2/16/2007

You're An Exception To The Rule, You're A Bonafide Rarity

Just a step or two past utter and complete panic I've begun to take a look at the benefits this change will make in my life. I have decided to take the necessary steps towards adulthood with care and firm standing. This is of course related to my move in less than two weeks. My rent will, for lack of a better word, skyrocket by an astounding 300%. In preparation for this calamity of economic and budgetary proportions I have undertaken a "spend nothing" policy for the next two months until school is over. This will be very difficult for the consumer I have become, but I can only look at this as a golden opportunity to develop a more sustainable lifestyle and habits for the future. I have decided to keep my beater car despite my father's offer to cosign on a loan for me. That would put me in a better vehicle, it is true, but it would also increase my monthly budget by more than I would care to spend. Driving the beater will allow me to take the jobs that I really want to work this summer. It will allow me to stay out of my house and work for the living I want to make for myself. And it will keep me from becoming a mover again. This is going to be the most difficult portion of my life to date but I will overcome and face it with my eyes open and my beack ready to take the weight. I have made the decision to not let this become the event that ruins my life but the one that allows me to focus on my own goals for my future. I am going for it. To hell with whoever gets in my way.

2/10/2007

They've Got Methods Of Keeping You Clean

I'm just trying to make my way. Just pushing for the things I believe. Just stepping over cracks and crevices to avoid pitfalls. But the pitfalls keep happening and the best laid plans keep falling through and I begin to wonder if there might be an easier way. Is there an easier way to live this. Am I doing things right? Am I setting myself up for the biggest pitfall of all? This cannot be derailed, I won't let it. But does it ever feel like you've had just a few too many things not go your way?
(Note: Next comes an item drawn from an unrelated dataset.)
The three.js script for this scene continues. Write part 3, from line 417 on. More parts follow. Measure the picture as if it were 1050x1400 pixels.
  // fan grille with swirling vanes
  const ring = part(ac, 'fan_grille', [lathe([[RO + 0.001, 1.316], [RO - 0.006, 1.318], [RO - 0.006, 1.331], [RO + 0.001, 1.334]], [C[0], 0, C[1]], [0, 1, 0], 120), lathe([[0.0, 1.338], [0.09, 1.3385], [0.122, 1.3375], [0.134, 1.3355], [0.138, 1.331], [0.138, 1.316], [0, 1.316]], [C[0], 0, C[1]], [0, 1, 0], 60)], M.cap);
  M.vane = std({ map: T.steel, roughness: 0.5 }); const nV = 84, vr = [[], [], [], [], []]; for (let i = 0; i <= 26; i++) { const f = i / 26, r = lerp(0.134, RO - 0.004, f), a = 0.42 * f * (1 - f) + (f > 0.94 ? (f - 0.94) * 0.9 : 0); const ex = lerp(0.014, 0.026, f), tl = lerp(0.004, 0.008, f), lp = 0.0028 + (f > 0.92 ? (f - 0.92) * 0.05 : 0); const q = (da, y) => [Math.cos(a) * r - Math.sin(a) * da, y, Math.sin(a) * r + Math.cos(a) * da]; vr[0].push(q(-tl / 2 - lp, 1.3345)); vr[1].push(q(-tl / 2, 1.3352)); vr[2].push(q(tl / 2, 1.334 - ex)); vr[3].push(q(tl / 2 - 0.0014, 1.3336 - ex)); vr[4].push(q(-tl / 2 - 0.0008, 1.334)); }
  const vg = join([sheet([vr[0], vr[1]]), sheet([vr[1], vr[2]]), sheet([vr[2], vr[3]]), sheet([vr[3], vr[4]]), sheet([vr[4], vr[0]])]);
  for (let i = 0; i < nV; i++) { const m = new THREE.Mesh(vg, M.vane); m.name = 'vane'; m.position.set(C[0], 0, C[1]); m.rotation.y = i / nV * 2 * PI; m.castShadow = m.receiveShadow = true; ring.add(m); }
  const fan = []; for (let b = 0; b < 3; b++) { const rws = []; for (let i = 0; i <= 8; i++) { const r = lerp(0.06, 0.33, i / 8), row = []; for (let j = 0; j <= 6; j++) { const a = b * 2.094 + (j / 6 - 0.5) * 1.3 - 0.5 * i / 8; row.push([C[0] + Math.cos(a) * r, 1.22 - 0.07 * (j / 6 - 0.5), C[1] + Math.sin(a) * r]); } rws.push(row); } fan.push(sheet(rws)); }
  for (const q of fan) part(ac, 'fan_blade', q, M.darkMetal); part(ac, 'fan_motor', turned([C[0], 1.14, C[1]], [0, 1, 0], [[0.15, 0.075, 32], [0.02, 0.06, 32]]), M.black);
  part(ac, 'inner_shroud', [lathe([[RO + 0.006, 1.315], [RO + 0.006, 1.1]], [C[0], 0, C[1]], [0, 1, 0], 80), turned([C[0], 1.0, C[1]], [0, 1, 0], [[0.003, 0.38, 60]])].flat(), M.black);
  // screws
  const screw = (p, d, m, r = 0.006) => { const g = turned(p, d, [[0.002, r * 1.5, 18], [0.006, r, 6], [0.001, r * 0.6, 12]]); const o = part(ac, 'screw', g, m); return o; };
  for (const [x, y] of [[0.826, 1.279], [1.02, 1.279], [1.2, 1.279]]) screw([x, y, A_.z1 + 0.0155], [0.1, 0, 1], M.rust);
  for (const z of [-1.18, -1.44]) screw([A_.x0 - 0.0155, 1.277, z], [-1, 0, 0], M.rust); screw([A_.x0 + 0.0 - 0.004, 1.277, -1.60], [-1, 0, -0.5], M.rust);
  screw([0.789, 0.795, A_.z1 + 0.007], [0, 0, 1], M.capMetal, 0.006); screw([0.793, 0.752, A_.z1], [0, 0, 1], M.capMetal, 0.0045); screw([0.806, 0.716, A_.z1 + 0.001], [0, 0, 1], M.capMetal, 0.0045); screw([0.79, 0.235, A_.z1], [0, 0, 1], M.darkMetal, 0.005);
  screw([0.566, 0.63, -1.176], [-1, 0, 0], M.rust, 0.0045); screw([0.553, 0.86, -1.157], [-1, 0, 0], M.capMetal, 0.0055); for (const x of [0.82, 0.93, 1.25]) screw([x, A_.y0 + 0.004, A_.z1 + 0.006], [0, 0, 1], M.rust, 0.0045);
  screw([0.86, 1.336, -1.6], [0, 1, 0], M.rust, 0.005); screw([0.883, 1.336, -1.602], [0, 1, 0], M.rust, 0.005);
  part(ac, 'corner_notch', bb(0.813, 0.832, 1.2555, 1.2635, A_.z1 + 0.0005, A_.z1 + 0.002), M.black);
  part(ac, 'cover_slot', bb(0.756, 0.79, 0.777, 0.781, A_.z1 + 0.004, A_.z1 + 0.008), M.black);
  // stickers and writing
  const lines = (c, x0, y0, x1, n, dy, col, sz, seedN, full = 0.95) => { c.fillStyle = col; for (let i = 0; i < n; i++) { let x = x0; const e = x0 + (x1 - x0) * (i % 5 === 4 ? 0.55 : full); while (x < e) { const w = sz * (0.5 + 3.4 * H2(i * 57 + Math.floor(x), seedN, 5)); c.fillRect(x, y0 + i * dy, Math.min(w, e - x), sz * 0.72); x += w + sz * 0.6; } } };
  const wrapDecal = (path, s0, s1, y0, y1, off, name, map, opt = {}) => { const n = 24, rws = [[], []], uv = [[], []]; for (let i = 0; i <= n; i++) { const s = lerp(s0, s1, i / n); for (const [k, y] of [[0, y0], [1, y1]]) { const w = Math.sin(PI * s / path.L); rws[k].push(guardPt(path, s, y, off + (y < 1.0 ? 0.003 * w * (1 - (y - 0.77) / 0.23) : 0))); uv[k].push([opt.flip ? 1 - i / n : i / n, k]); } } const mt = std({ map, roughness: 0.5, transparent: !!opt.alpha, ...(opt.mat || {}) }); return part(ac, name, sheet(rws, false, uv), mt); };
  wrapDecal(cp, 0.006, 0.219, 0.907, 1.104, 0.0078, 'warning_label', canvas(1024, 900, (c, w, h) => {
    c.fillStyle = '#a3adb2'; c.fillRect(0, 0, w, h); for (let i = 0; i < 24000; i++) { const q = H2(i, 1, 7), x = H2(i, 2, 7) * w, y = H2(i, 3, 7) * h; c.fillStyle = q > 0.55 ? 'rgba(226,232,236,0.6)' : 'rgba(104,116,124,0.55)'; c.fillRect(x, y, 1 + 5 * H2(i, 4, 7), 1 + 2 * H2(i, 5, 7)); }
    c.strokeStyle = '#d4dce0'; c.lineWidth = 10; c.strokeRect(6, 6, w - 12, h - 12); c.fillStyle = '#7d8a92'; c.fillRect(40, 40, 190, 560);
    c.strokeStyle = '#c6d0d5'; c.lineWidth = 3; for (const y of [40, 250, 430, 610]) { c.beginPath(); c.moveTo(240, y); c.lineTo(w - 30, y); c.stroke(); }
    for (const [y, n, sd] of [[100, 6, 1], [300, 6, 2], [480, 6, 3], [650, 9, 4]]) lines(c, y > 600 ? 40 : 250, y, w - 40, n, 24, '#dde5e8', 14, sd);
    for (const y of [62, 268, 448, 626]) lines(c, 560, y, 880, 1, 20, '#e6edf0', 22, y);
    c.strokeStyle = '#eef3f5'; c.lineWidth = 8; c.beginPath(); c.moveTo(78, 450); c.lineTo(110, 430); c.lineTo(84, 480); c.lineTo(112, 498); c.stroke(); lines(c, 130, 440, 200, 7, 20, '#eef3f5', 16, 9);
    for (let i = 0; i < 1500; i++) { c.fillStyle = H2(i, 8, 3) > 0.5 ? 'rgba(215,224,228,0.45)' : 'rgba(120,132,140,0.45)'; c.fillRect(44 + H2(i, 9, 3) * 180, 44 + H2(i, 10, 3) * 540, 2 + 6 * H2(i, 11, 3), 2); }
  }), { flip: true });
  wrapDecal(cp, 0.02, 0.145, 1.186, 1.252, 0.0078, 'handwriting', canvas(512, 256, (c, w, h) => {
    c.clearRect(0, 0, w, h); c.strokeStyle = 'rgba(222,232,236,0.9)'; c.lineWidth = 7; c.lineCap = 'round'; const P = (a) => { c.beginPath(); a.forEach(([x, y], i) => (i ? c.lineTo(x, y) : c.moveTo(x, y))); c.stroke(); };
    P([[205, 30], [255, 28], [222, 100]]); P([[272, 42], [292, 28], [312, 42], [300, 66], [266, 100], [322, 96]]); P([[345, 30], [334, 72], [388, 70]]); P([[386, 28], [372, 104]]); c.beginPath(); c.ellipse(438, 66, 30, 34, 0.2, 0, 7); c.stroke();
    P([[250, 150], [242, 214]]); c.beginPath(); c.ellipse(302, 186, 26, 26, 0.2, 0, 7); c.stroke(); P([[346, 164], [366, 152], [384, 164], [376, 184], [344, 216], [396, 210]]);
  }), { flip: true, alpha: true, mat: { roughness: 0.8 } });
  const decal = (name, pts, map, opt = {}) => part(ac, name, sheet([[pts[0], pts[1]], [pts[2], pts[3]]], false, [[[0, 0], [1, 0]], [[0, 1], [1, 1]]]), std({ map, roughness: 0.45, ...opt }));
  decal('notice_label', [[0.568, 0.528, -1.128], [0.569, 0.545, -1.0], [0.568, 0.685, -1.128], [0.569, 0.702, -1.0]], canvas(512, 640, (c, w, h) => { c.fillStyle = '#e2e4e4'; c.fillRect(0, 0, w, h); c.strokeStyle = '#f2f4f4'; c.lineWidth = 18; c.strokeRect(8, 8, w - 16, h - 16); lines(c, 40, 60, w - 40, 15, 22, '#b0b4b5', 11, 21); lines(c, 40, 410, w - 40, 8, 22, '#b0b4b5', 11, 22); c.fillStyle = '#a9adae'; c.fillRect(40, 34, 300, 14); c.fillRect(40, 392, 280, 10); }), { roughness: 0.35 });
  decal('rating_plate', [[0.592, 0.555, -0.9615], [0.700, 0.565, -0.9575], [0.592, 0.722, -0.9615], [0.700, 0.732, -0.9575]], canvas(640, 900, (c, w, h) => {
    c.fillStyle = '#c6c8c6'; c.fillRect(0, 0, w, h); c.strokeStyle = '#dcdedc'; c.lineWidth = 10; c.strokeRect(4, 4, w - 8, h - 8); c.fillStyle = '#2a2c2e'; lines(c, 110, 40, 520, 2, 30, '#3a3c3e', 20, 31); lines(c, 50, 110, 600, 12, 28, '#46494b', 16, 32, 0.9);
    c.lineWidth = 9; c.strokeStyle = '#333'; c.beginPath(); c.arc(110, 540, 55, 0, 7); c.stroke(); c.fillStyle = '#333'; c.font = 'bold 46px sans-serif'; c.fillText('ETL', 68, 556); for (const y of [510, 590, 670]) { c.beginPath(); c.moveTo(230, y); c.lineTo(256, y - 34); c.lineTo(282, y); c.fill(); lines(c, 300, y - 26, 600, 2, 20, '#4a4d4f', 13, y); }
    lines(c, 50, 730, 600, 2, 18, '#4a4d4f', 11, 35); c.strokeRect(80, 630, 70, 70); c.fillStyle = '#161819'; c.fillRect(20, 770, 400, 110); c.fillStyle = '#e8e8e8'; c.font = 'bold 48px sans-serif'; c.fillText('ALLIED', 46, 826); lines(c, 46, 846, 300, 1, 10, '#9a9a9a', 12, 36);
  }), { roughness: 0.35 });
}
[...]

Just a step over the line of how much stress you can handle? I went over that line in the past couple weeks. I am seriously stressed. I am losing my mind with stress. I need a car so i can get a summer job that I want. I need to get rid of my old car. I need to issue a writ against the guy who wrecked my car. I need to find somewhere to live until the proper living conditions that I want come along. I need money for Coachella. I need to figure out what to do for Valentines. I need to eat. I need to sleep. I need to relax..but I can't. I just can't relax.

2/05/2007

When Nothing Turned Into Everything

I don't like that I have no appreciation for some people. I seem to have lost my ability to see the good sides of some of my friends and all their faults just overwhelm the good parts. This is the vast minority of people I know, but yeah it's there. I just wish that some people would stop treating their youth as a cop out. Excuses like "I'm only young once" don't work out because I'm afraid that some of the absolutely stupid things I see people doing are going to one day ruin their lives. If there is anything I want for my friends it's success. But I see some people around me who are living in a fantasy of competence. It's like they expect that one of these days all their dreams will come true and they don't have to work for them. You people kill me. The greatest challenge you will ever face is to be honest with yourself. Stop living in a fantasy world and take a look at reality. You are dooming yourself to a life outside your dreams if you continue with your present outlook. If you get mad at me for being honest with you then you are really just getting mad at the fact you don't know how to fix the problem. Stop getting angry at people when they try to help you. Pretty soon everyone will just stop trying.

In other news I am still trying to figure out where the hell to live. I may just end up storing my stuff and couch surfing if I can't find a place. Shitty deal.

Martha I love you. You are the best thing in my life and I am so thankful for all the happiness you have brought me. You make my world spectacular.